DEQ monitors water quality in wake of recent flooding

Staff reports

The Louisiana Department of Environmental Quality, in collaboration with the U.S. Army Corps of Engineers and other state, federal and non-governmental partners, continues to assess and monitor water quality in the wake of the recent Mississippi River flood event that impacted Louisiana. In response to the opening of the Bonnet Carre’ Spillway and the Morganza Floodway, DEQ continues to take water quality samples along the Mississippi River, Atchafalaya River and Lake Pontchartrain Basin.

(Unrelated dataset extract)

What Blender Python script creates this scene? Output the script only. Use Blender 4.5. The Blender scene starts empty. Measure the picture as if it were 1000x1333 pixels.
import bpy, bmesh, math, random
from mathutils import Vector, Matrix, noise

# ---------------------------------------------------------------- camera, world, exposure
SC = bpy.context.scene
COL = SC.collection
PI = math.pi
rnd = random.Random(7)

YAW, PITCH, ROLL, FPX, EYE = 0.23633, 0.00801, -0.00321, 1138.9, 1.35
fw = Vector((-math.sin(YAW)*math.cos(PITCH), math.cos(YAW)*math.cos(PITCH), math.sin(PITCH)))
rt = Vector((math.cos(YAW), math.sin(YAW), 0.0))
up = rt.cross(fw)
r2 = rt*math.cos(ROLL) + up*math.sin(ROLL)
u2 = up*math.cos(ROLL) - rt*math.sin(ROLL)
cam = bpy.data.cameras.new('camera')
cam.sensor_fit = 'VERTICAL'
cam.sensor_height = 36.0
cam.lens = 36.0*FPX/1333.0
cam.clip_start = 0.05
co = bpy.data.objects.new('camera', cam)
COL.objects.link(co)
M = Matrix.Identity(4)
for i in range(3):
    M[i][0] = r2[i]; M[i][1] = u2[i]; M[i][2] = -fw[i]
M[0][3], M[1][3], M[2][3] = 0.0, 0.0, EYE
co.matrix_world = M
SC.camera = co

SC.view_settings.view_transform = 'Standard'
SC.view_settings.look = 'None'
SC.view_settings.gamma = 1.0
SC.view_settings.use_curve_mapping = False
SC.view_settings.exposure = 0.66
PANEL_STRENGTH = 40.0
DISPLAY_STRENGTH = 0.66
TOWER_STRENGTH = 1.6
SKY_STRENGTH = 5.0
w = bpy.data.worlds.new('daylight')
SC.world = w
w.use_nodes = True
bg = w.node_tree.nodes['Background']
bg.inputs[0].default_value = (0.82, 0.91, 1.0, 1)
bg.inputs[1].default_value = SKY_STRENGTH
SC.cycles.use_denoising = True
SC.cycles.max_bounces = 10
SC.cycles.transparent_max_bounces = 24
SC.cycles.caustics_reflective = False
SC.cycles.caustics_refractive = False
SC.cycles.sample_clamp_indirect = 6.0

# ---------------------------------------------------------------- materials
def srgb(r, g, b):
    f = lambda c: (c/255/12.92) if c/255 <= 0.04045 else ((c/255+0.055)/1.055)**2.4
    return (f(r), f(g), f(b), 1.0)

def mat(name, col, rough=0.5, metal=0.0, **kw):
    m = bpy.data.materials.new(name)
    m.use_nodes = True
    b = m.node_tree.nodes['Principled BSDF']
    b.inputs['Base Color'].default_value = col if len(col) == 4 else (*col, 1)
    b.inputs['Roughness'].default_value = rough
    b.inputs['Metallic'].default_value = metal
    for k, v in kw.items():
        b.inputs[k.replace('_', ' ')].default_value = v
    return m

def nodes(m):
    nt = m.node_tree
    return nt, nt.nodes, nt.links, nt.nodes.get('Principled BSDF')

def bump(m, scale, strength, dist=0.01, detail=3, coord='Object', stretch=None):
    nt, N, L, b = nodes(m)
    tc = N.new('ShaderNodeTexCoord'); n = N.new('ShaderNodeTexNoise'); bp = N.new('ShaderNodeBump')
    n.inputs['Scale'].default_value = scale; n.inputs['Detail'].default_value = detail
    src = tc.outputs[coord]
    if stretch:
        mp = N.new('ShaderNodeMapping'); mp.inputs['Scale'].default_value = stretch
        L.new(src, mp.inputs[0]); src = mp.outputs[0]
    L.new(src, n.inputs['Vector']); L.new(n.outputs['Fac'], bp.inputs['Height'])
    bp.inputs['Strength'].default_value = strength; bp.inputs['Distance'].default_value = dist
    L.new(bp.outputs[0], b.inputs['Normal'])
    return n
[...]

As a result of the cresting of the Mississippi River last spring, the Bonnet Carre’ Spillway was opened in May to relieve pressure on the New Orleans area levees. During that period, Mississippi River water flowed through the spillway, entered Lake Pontchartrain and made its way into Breton Sound, Chandeleur Sound and Mississippi Sound. The Morganza Floodway was also opened in May to relieve pressure on the Baton Rouge area levees. During that period, Mississippi River water flowed through the Morganza floodway and eventually into the Gulf of Mexico. Prior to the events, DEQ developed sampling plans that established water monitoring strategies for Lake Pontchartrain and Morganza floodway waters. The plans were implemented in order to identify and address any possible issues that may have an impact on water quality.

“Before, during and after the flooding event, DEQ scientists took water samples and handled them in accordance with established standard operating procedures associated with DEQ’s Ambient Water Quality Monitoring Network,” said DEQ Staff Scientist Jeff Dauzat. “When algal blooms are observed, additional sampling is conducted to determine if harmful algal species are present. Thus far, we have found that while indicators of algal populations show increases above non-diversion years, they are currently below other years when diversions occurred.  The DEQ will continue to monitor for the development of potentially harmful algal blooms.”